Blogger Elyson Scafati said...

Artigo excelente. Muito boa pesquisa sobre um tema de difícil abordagem. Parabéns por desmestificar as idiotices do sr. Enézio.

2:03 PM  
Blogger Bruno Guerreiro de Moraes said...

Quanta falácia!

Bem que o Enézio avisa que os Xiitas Darwinistas são bem versados no discurso sofistico.

Todas essas pseudoexplicações não passam de hipóteses imaginativas delirantes. Não tem fundamento na realidade, os registros fósseis testemunham contra a Teoria da Evolução, as especies aparecem subitamente.

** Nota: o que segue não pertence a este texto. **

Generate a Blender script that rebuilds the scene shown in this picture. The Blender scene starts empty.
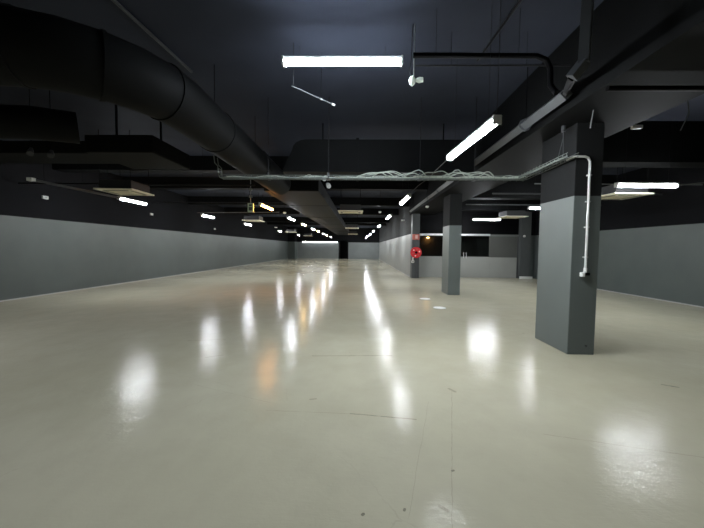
import bpy, bmesh, math, random
from mathutils import Vector, Matrix
random.seed(7)
SC = bpy.context.scene
COL = SC.collection
PI = math.pi
CEIL = 4.5
UP = 2.42           # height of the grey / black paint line

# ------------------------------------------------------------------ materials
def new_mat(name):
    m = bpy.data.materials.new(name); m.use_nodes = True
    nt = m.node_tree
    return m, nt, nt.nodes['Principled BSDF']

def paint(name, col, rough=.5, metal=0., var=.12, scale=6., spec=.5, bump=0.):
    m, nt, b = new_mat(name)
    N, Lk = nt.nodes, nt.links
    tc = N.new('ShaderNodeTexCoord')
    no = N.new('ShaderNodeTexNoise'); no.inputs['Scale'].default_value = scale; no.inputs['Detail'].default_value = 4
    Lk.new(tc.outputs['Object'], no.inputs['Vector'])
    mx = N.new('ShaderNodeMix'); mx.data_type = 'RGBA'
    mx.inputs[6].default_value = (*[c*(1-var) for c in col], 1)
    mx.inputs[7].default_value = (*[min(1, c*(1+var)) for c in col], 1)
    Lk.new(no.outputs['Fac'], mx.inputs[0]); Lk.new(mx.outputs[2], b.inputs['Base Color'])
    b.inputs['Roughness'].default_value = rough; b.inputs['Metallic'].default_value = metal
    b.inputs['Specular IOR Level'].default_value = spec
    if bump:
        bp = N.new('ShaderNodeBump'); bp.inputs['Strength'].default_value = bump; bp.inputs['Distance'].default_value = .01
        Lk.new(no.outputs['Fac'], bp.inputs['Height']); Lk.new(bp.outputs[0], b.inputs['Normal'])
    return m

def emit(name, col, strength):
    m, nt, b = new_mat(name)
    b.inputs['Base Color'].default_value = (.8, .8, .8, 1)
    b.inputs['Emission Color'].default_value = (*col, 1)
    b.inputs['Emission Strength'].default_value = strength
    return m

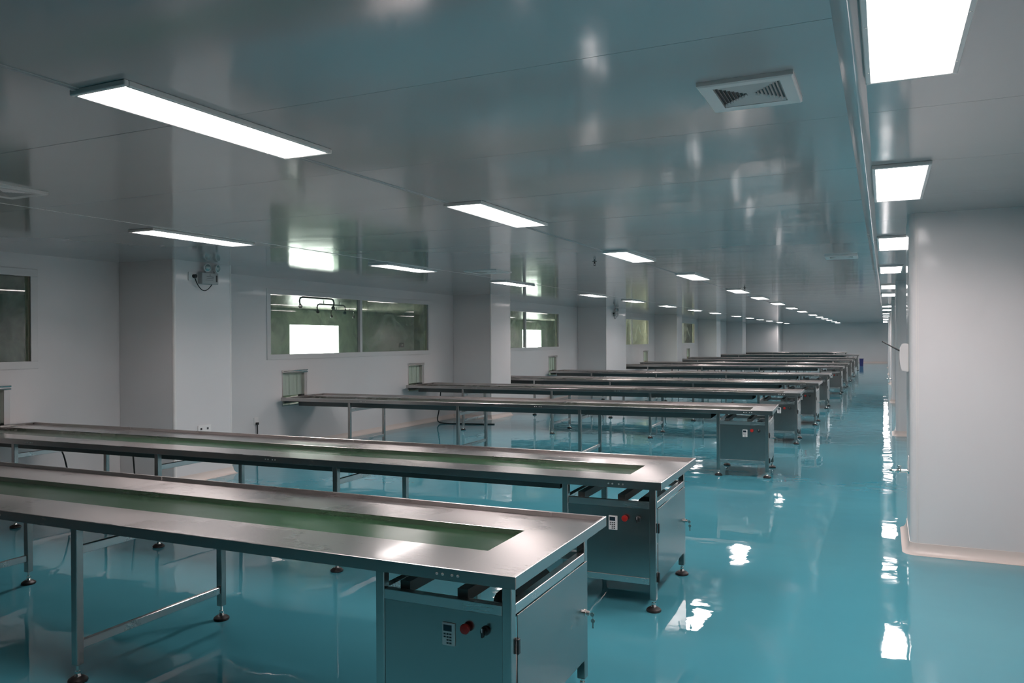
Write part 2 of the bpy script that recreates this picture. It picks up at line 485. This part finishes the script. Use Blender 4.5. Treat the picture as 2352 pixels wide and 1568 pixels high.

Mas obrigado mesmo assim pelo artigo, ele vai servir bem para mim como referencia para derrubar as pseudoexplicações dos Neon-Darwinistas 'Soldadinhos de Chumbo'.

Fui!

4:10 PM  
Blogger Mário Magalhães said...

Muita coisa escrita é só especulação contra pesquisas cinetíficas de cientistas que estiveram pessoalmente nos lugares pesauisados como o Dr. Paul Nelson. Está mais que claro que os fósseis demonstram complexidade e não demonstram variação vindo de um só ancestral comum.

8:49 PM  
Anonymous Rogerio Marcon said...

Bruno Guerreiro de Moraes, acredita piamente que refutou o artigo utilizando-se de Ad Hominem + AD Nauseam? assim como o Franscisco Mário apenas responde com evidências anedótica?

9:34 PM  
Anonymous Ismael Lemes said...

"Como podemos reconhecer uma tartaruga no registro fóssil? Pelo casco.Mas existiu um período que o ancestral da tartaruga não possuía o casco e sua identificação fica difícil."

como que o "casco" de uma tartaruga aparece de forma ocasional de um momento para o outro em um animal? Sim a Explosão Cambriana acontece de forma similar e sem muita explicação como vc mesmo demonstrou, somente palavras mas não explica os problemas enfrentados pelos evolucionistas.